Practical checklist before deciding
- Is the money intended to be owned legally by the child from day one? If yes, prefer buying in the child's name.
- Is the aim long-term capital growth? Prefer Junior ISA.
- Is access flexibility or capital security essential? Premium Bonds may suit if registered to the child.
- Are there estate planning concerns? Use JISAs or transfer Premium Bonds to the child well before any unwanted IHT exposure.
Questions frequently asked
Can I put Premium Bonds in a child's name?
Yes. Premium Bonds can be bought and registered in a child's name; they then belong to the child and prizes are tax-free to the child.
Does a Junior ISA affect a child's benefits or tax credits?
A Junior ISA is the child's asset; it may affect means-tested benefits if the child’s assets are considered, though most benefits relate to the parents. For specifics, check HMRC guidance or benefits guidance.
What happens to a Junior ISA when the child turns 18?
At 18 the Junior ISA converts to an adult ISA in the child's name; the young adult can manage or withdraw funds then.

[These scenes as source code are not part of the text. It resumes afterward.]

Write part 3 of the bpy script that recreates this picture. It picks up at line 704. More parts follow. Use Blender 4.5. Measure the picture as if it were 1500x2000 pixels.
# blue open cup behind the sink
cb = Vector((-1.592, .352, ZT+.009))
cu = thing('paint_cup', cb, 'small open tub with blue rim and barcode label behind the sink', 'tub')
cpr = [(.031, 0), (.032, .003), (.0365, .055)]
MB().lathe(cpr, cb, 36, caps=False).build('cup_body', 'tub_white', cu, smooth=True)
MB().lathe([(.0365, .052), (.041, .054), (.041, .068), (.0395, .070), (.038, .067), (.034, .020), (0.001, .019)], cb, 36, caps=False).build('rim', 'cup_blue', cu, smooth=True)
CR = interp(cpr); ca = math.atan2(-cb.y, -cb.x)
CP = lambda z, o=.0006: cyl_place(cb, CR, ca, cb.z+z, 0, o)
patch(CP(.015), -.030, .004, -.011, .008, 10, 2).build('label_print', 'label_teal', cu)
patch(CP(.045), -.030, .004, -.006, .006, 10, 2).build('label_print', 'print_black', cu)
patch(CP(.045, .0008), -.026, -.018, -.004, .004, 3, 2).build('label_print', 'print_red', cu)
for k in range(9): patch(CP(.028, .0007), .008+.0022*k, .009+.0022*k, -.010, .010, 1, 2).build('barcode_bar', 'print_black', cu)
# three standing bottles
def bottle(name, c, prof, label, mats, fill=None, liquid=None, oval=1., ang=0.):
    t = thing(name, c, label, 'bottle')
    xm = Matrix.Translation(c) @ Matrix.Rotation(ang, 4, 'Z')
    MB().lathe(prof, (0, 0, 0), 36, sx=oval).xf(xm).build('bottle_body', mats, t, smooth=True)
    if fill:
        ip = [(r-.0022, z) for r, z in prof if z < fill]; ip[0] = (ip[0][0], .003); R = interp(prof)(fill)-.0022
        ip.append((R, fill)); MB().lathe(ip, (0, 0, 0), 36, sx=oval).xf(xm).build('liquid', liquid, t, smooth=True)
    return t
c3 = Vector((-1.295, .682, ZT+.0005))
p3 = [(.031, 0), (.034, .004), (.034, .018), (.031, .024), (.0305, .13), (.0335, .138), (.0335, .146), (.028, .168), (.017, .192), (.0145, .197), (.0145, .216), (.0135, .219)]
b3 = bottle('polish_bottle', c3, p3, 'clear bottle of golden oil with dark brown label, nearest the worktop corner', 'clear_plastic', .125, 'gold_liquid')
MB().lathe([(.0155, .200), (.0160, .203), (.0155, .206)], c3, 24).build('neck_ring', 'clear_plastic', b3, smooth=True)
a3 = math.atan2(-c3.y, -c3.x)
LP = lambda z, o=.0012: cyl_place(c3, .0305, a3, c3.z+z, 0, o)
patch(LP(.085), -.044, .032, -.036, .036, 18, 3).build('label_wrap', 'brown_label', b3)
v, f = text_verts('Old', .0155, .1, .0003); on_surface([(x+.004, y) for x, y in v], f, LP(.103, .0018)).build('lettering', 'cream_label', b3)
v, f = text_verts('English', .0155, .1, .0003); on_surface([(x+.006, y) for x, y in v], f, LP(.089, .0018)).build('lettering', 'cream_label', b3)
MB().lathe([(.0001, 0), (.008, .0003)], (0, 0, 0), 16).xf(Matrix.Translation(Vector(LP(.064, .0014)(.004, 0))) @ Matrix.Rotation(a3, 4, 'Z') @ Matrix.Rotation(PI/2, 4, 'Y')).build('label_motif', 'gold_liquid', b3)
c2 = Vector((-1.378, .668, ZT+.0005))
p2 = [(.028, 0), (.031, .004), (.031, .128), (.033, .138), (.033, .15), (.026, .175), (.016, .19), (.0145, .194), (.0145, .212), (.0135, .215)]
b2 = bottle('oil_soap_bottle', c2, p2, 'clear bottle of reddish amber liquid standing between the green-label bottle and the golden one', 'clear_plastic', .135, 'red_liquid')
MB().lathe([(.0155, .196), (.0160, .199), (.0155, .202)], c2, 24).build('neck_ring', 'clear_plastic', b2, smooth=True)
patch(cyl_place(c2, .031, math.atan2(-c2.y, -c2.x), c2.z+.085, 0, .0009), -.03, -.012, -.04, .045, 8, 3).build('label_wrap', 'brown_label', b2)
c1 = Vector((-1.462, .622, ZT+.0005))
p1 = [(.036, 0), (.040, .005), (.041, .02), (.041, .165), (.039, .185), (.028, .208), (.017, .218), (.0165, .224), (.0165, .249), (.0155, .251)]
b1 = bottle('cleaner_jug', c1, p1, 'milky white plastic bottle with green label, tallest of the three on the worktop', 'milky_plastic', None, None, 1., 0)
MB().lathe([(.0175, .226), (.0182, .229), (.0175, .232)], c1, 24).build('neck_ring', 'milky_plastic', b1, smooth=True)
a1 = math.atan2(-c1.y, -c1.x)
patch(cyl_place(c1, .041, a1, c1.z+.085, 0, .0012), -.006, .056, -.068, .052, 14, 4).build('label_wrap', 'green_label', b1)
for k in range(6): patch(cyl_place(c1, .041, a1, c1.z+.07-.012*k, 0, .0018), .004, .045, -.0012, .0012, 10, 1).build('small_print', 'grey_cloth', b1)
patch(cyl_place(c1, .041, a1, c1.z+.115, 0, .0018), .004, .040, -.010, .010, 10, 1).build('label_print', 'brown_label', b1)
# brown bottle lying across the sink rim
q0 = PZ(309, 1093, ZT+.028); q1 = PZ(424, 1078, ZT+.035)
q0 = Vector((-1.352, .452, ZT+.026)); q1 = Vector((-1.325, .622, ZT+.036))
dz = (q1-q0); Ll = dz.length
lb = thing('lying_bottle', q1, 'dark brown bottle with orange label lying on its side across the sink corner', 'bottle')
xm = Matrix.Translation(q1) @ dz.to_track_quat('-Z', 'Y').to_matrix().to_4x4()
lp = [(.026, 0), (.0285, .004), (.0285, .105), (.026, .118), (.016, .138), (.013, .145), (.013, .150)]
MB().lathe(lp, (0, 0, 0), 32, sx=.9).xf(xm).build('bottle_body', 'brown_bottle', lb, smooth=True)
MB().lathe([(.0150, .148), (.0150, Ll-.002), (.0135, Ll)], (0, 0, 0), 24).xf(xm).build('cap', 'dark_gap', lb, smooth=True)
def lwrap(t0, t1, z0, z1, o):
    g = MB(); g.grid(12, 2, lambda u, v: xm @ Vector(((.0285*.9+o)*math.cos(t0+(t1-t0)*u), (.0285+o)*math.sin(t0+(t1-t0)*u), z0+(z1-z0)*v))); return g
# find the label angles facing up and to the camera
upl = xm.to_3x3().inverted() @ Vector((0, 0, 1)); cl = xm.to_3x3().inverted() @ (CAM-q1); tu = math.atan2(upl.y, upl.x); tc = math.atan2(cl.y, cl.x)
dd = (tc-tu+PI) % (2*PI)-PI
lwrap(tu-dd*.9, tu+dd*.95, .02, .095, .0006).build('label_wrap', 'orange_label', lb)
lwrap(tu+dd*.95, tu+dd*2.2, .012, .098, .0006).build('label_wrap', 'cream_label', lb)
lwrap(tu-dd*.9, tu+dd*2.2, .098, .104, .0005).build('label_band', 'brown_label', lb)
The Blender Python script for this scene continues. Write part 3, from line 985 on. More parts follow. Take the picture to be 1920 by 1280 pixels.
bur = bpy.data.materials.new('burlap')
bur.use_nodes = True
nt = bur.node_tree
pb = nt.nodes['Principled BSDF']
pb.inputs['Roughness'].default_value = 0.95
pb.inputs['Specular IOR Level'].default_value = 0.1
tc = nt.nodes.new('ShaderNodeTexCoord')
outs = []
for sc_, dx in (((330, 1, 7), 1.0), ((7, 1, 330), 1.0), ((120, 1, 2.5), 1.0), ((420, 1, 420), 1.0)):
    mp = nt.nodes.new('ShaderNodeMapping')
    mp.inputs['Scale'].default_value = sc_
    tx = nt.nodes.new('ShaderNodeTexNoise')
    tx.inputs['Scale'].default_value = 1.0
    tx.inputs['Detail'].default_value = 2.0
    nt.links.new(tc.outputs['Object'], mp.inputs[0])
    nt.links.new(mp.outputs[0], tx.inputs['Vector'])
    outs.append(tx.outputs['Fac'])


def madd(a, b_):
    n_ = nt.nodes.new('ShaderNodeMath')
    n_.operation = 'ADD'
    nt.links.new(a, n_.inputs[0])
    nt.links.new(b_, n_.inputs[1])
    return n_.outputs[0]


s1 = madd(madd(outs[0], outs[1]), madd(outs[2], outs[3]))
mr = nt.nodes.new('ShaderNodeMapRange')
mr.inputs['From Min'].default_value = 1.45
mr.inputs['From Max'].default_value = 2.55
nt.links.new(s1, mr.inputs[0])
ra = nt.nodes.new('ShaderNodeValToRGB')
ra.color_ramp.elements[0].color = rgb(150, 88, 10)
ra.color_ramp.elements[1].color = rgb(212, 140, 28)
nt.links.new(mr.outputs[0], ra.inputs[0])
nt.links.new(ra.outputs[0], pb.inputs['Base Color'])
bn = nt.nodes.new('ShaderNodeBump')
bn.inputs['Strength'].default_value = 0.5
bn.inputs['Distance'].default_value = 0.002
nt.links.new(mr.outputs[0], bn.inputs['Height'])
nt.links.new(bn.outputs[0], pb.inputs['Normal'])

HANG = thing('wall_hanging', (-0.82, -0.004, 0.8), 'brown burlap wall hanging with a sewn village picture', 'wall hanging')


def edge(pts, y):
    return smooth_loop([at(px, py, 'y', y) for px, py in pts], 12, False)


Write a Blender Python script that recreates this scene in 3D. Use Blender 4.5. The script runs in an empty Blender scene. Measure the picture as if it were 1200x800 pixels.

Do Premium Bonds need to be declared on a tax return?
No. Premium Bonds prizes are tax-free and normally do not need to be declared to HMRC.
Could gifts into a JISA be subject to inheritance tax?
Large gifts into a JISA may be considered for IHT if the donor dies within seven years, depending on amounts and overall estate; professional advice is advised for significant sums.
Who legally owns a Junior ISA?
The child is the beneficial owner; the registered contact manages the account until 16 but the child owns the assets.
Is splitting money between a JISA and Premium Bonds sensible?
Yes. Many parents combine both to balance growth potential and easy access / prize chance.
- Check where ownership will sit: register accounts in the child's name if the child should own the money outright.
- Confirm current limits and rates: visit GOV.UK and NS&I links to verify the latest JISA subscription limit and Premium Bonds limits.
- Document transfers: if transferring Premium Bonds or making large gifts, keep written records and seek professional estate or tax advice if sums are significant.